As we stand in the modest museum in My Lai commemorating the massacre, it’s hard to get our heads around this event. Could it just have been the fog of war? The confusion of challenging circumstances? The depravity that all wars engender? Remember the Haditha massacre of 2007, when U.S. Marines in Iraq shot to death 24 unarmed Iraqi civilians, including women, children and elderly,  in revenge for the IED killing of a comrade? Are such horrors inevitable accidents, or are atrocities simply tacitly accepted war policy?

Such crimes probably happen more often than we like to think. The very same day in My Son in March of 1968, there were similar slaughters in other nearby My Lai area hamlets.  A large bronze plate is inscribed with the names and ages of the slain villagers. My Lai is not on the usual tourist itinerary.
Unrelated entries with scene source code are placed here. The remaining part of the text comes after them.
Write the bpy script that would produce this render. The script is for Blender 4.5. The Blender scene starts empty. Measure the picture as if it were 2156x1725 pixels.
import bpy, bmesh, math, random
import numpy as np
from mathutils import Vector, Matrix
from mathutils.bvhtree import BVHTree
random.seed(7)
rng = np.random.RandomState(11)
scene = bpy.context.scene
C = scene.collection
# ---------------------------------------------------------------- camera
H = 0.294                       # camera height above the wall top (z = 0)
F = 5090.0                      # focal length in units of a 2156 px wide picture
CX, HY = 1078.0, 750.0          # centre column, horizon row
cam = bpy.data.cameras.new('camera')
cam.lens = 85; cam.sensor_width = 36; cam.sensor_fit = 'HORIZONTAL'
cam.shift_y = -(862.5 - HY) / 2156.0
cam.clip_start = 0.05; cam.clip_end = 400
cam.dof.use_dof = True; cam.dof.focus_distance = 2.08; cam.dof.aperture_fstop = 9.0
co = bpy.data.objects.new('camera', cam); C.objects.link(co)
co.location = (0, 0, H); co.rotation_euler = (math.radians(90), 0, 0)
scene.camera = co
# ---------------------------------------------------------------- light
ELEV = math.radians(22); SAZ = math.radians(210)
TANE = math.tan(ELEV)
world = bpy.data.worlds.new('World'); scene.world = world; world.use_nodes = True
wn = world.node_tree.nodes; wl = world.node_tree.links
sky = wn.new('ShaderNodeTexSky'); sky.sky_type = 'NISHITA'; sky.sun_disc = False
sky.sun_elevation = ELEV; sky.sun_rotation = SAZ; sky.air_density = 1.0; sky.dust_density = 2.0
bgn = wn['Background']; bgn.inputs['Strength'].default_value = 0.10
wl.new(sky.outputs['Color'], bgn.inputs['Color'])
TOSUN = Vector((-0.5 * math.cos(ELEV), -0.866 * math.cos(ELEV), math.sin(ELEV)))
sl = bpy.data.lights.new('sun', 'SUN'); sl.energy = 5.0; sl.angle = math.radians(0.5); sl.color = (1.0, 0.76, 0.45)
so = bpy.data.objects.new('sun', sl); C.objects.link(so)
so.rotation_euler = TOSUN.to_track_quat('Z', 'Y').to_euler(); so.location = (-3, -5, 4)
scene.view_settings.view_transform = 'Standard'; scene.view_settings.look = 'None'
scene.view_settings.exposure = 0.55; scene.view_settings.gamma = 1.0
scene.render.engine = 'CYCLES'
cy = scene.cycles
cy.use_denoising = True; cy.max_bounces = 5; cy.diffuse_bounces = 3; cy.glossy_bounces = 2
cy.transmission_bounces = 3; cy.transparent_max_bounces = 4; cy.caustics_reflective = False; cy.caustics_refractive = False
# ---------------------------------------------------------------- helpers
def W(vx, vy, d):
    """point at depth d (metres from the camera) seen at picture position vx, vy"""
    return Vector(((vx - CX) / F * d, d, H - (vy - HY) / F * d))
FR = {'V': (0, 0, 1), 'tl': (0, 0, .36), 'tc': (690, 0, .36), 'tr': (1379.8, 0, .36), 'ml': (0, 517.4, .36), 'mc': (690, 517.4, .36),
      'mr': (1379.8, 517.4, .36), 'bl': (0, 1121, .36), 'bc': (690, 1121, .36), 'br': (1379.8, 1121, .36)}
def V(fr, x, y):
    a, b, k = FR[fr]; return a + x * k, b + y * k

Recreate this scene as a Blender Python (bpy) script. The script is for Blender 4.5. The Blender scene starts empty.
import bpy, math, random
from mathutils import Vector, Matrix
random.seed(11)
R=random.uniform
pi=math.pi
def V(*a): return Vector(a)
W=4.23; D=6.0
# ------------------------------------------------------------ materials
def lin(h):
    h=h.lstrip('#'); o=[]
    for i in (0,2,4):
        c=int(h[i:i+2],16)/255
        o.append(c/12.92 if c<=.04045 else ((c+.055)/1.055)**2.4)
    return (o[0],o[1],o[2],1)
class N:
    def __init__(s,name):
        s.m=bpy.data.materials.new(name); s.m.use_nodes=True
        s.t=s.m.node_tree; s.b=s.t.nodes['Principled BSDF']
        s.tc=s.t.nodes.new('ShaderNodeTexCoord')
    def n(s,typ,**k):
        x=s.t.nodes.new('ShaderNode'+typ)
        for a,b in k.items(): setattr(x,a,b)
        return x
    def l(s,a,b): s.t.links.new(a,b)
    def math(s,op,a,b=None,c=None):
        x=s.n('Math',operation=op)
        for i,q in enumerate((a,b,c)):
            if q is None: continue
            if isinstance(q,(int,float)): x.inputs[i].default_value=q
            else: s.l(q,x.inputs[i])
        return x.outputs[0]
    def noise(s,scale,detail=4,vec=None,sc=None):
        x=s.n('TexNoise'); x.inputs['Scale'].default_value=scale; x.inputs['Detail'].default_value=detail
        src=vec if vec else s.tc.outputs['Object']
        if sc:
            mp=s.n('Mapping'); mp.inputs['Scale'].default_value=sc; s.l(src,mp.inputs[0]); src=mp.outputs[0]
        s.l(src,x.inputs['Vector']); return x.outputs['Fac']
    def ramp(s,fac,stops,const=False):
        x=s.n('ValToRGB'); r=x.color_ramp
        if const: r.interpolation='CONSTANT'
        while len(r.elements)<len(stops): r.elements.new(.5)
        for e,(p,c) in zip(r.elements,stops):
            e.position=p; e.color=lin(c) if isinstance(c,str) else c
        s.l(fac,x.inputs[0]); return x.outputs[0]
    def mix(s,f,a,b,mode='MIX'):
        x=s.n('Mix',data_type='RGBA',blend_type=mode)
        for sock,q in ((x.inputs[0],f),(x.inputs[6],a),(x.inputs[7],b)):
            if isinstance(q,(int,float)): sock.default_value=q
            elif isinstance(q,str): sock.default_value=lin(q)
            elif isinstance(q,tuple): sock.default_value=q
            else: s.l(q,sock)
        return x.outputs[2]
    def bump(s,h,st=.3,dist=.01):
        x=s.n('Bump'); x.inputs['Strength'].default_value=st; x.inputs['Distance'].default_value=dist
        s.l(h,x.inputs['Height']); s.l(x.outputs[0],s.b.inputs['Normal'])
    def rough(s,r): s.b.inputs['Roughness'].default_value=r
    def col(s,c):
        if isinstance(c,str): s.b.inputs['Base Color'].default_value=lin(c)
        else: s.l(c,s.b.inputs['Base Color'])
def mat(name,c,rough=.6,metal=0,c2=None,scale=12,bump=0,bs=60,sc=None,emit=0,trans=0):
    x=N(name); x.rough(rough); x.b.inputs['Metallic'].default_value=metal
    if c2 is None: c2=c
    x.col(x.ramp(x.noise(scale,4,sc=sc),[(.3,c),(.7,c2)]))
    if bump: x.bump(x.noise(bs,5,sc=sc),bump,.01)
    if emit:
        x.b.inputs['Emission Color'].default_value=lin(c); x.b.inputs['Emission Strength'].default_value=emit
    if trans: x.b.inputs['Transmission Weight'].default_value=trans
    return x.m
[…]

On the day we went, our guide, my husband and I were the only visitors. We viewed the horrific photos and relics while moving silently from room to room.

Nearly 50 years to the day from the massacre, we stopped en route to the My Lai killing field at a local pig market, vibrant and colorful. (Seeing the little squealers jammed together into crates and hauled off to become next day’s spring roll or pho soup was enough to make me consider becoming a vegetarian!)  Through our translator, Jim questioned farmers and buyers about their thoughts on My Lai, just down the road. Their recollections were dim, if they remembered at all. (Three quarters of the population of Vietnam are under 40 years old.)  Even for the older generation, more prone to “forgive but not forget,” their minds are on their families and their livelihoods.  Perhaps today’s economic and security relationship with the United States, especially given Vietnamese tensions with China, transcends that horrifying history.  As Americans, however, there are valuable lessons in forcing ourselves to remember what happened here.

Some American veterans have done just that.  A group from Veterans for Peace helped to restore a Guernica-like mosaic mural near the museum depicting the slaughter. GI’s have raised money for scholarships for Vietnamese children. Some have left plantings and memorial plaques. We left a contribution.

Under a fragrant frangipani tree, a plaque from veteran Billy Kelly reads in part “Mai Khong Quen,” which translates as “Never Forget.” And we shall not.